Hasta anteayer, a principios del siglo pasado, gente que nació alrededor de 1900, un hito con fuentes escritas determinadas, habitó un mundo preindustrial, sin luz y sin muchas comodidades y placeres que se tienen por comunes. Era el pasado lejano que llegó a las puertas de la modernidad. Estos penúltimos isleños del mundo de ayer dieron vida a los ámbitos en los que se derrumba en parte la imagen clásica de las islas, creada, asentada, repartida desde la Edad Media, 800 años atrás.
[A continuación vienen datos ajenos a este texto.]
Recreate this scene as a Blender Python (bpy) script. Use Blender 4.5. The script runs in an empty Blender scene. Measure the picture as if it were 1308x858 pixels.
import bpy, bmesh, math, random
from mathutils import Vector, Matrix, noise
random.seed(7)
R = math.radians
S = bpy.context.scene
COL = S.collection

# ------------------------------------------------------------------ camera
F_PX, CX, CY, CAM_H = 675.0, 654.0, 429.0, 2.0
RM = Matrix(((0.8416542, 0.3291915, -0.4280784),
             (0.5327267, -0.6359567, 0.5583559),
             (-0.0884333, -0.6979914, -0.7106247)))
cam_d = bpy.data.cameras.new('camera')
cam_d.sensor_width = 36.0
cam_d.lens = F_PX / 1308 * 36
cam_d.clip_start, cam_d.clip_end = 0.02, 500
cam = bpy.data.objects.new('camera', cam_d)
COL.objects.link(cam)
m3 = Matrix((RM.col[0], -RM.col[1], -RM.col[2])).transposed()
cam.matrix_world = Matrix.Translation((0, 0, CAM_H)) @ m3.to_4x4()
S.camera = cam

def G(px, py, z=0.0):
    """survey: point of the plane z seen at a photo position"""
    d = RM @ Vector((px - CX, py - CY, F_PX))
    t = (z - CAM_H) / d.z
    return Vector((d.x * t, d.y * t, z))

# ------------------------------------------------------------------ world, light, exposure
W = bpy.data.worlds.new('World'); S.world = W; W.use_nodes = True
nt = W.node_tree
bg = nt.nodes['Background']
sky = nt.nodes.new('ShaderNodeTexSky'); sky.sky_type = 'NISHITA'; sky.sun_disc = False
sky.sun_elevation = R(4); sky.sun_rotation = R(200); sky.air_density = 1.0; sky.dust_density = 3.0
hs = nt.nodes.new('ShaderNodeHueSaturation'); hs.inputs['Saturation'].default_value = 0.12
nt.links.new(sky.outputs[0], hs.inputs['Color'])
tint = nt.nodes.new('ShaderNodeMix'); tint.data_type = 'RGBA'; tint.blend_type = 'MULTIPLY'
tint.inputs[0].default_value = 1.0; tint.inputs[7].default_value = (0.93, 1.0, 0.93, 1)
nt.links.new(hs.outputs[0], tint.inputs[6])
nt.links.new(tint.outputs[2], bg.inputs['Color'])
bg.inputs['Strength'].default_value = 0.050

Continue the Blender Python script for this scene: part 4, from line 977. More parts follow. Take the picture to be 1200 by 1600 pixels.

La extrema austeridad general e histórica provocada por la falta de medios, se plasmaba en el hogar, el consumo, el sistema de trabajo y los transporte. Era la ausencia de novedades de la modernidad, electricidad, nevera, gas, teléfono, televisión, coches, trenes y transporte público, la fuerza motriz mecánica. El personal no urbano siguió hasta el siglo XX al pie de la historia medieval, en la economía de resistencia. Sostenible con lo posible.
Un escritor y religioso de Mallorca Rafel Ginard (Sant Joan 1899-Artà 1976), hijo de un payés que y trabajaba el campo como en 1300: con arada de madera de los romanos, narró a los treinta años como era la austeridad inevitable en De com era infant. “No fui criado con exquisiteces”, dice. Ignoró el sabor y la existencia de los dulces hasta que entró en el seminario a los 13 años que fue cuando probó los huevos, porque todos los que recogían en su casa, todos, se reservaban para la venta.
Ginard niño desconocía el pan con aceite que creemos tan común. Y las patatas fritas no sabía que eran, dice. El aceite era caro y de compra. La carne para los enfermos. Y el menú era de legumbres de su cosecha: garbanzos, judías, habas, lentejas. Acaso fideos y los domingos, arroz. Los payeses de la isla profunda comían en el mismo plato y usaban el mismo vaso. Las ensaladas y los fritos se tomaban con los dedos.
La casa de Ginard, un gran recopilador de glosas y canciones populares, era un matriarcado mallorquín: en su casa nunca el padre comenzó una sobrasada o un camallot, piezas tesoro de una despensa doméstica de todas las épocas.